Do this ->
Pictures stay out of the copy. Please reproduce only the lines between the one holding "Recreate this scene" and the one holding "SC = bpy.context.scene; COL = SC.collection", inclusive.

Records for processing ->
+-------+
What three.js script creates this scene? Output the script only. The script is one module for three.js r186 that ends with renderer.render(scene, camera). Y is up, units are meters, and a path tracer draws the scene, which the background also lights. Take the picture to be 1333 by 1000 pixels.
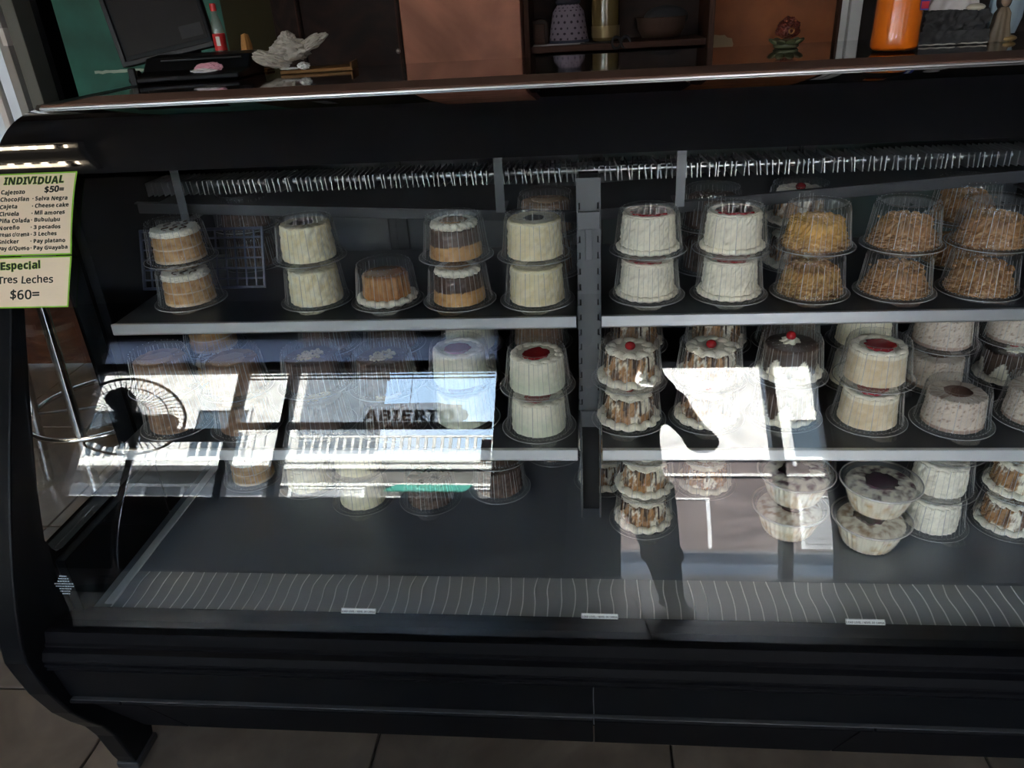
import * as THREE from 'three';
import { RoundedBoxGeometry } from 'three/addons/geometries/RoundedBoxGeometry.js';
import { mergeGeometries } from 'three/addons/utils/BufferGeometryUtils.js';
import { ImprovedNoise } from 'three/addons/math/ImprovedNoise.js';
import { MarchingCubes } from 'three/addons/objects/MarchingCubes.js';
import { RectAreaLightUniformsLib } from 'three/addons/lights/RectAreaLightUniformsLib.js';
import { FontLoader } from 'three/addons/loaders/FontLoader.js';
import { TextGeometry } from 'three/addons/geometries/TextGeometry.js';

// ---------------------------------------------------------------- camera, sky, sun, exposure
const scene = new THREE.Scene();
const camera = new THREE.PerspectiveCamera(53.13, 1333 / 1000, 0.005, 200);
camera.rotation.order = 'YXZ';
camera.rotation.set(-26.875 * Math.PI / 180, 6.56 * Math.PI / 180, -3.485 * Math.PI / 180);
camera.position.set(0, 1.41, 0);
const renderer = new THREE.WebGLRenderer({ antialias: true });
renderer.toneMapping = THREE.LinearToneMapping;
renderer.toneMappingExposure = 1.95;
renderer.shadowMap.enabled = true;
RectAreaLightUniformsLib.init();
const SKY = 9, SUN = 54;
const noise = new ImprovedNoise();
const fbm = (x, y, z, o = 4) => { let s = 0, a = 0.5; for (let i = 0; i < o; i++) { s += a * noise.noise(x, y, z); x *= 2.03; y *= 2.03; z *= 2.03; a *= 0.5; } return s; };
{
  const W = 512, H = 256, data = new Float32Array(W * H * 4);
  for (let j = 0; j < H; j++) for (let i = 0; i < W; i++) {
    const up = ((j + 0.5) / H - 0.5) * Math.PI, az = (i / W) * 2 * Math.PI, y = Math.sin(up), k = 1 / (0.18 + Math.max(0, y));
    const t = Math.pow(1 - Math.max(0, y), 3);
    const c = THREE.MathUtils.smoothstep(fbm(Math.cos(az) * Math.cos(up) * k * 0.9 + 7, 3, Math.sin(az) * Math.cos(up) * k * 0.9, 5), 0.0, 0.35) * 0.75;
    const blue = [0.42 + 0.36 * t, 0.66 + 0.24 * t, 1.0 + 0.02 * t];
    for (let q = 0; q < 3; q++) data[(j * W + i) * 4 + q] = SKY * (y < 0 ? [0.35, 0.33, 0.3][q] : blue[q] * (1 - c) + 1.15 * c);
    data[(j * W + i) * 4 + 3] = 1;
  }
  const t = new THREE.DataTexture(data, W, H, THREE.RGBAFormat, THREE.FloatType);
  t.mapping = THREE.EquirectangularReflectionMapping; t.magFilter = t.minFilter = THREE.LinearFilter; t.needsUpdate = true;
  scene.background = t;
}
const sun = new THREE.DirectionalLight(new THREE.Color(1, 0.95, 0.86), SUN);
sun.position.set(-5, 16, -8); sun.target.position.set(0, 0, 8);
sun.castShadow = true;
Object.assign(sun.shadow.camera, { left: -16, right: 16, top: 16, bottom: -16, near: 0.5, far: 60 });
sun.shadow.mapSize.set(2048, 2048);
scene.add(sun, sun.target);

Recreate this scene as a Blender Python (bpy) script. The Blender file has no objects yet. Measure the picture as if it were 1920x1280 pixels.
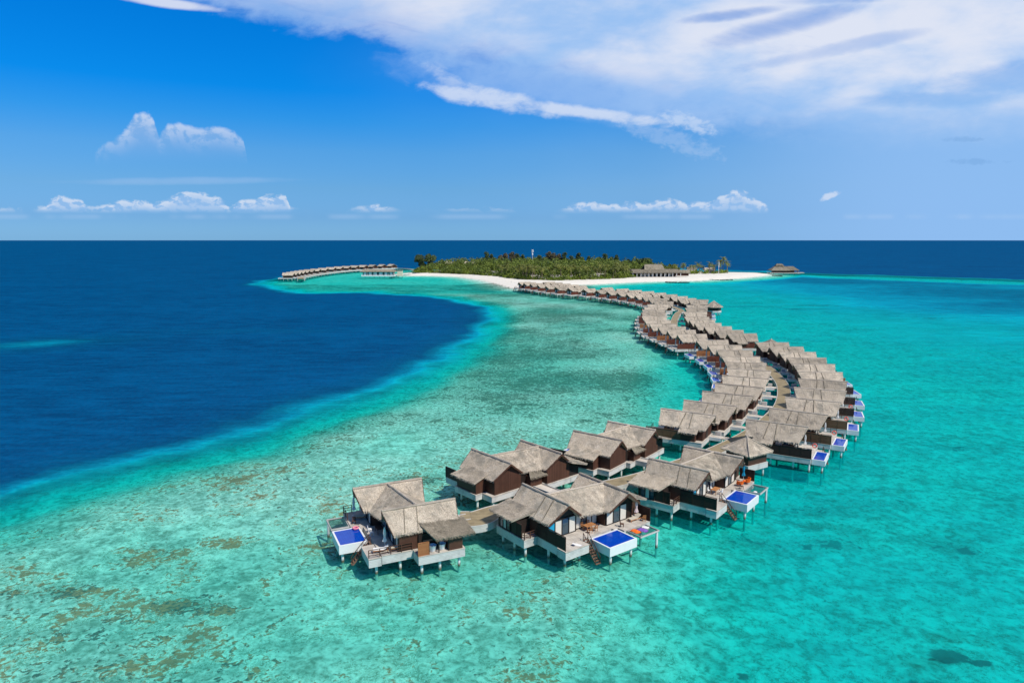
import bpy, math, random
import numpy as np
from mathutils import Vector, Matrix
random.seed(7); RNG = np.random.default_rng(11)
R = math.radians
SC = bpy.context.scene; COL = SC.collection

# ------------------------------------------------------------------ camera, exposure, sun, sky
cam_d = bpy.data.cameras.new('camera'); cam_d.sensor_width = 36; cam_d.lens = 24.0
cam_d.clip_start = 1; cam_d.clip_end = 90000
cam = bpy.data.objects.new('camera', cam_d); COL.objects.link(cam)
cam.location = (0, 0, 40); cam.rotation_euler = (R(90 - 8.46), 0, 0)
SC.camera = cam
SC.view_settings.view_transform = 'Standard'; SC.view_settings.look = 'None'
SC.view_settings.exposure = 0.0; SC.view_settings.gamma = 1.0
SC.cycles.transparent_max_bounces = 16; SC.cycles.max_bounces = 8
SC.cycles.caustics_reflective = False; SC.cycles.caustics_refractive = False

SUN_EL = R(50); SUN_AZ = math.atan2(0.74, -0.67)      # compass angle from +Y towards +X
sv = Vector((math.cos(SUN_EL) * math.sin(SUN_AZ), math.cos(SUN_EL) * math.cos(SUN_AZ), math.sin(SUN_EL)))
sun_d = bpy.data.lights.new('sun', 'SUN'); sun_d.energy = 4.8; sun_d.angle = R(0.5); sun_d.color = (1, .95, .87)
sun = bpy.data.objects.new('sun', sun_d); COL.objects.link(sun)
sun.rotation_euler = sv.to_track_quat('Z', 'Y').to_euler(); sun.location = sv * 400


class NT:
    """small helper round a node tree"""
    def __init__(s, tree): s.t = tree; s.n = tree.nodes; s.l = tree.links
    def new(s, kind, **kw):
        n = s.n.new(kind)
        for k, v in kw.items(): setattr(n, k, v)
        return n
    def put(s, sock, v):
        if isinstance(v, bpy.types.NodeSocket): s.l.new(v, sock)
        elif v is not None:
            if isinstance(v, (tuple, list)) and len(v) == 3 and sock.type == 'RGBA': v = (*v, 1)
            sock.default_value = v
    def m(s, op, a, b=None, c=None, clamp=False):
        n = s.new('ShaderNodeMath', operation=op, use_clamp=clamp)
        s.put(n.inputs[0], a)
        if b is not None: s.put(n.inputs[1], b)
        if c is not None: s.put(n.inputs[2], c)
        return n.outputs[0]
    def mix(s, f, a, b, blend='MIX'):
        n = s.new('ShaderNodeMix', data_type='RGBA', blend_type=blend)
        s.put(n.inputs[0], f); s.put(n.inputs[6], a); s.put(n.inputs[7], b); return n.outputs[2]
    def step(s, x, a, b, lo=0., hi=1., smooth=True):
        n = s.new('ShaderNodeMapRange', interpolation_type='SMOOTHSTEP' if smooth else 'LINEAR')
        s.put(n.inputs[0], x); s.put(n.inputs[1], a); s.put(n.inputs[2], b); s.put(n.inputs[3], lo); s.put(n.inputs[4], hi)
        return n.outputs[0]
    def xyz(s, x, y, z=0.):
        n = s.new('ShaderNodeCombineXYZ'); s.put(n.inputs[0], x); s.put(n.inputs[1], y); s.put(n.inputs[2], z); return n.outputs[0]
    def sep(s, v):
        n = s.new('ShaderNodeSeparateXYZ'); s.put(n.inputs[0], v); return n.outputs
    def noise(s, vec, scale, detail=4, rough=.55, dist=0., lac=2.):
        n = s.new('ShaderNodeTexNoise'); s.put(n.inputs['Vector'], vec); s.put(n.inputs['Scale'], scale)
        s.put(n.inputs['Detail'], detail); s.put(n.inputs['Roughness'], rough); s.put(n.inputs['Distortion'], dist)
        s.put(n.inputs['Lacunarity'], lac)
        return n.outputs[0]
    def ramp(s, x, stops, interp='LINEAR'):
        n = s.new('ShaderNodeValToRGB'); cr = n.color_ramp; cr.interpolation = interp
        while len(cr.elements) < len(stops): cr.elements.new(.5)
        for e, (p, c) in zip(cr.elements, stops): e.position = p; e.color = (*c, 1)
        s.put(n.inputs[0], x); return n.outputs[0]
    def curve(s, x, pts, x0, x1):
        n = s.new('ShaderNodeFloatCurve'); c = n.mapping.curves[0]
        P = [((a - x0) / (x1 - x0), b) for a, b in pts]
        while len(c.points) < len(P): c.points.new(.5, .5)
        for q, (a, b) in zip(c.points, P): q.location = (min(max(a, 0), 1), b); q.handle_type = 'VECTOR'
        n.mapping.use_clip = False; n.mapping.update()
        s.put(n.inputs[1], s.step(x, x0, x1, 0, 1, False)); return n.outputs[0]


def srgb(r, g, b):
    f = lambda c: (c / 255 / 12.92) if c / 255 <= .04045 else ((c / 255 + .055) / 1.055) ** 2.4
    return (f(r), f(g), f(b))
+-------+
Complete response ->
Recreate this scene as a Blender Python (bpy) script. The Blender file has no objects yet. Measure the picture as if it were 1920x1280 pixels.
import bpy, math, random
import numpy as np
from mathutils import Vector, Matrix
random.seed(7); RNG = np.random.default_rng(11)
R = math.radians
SC = bpy.context.scene; COL = SC.collection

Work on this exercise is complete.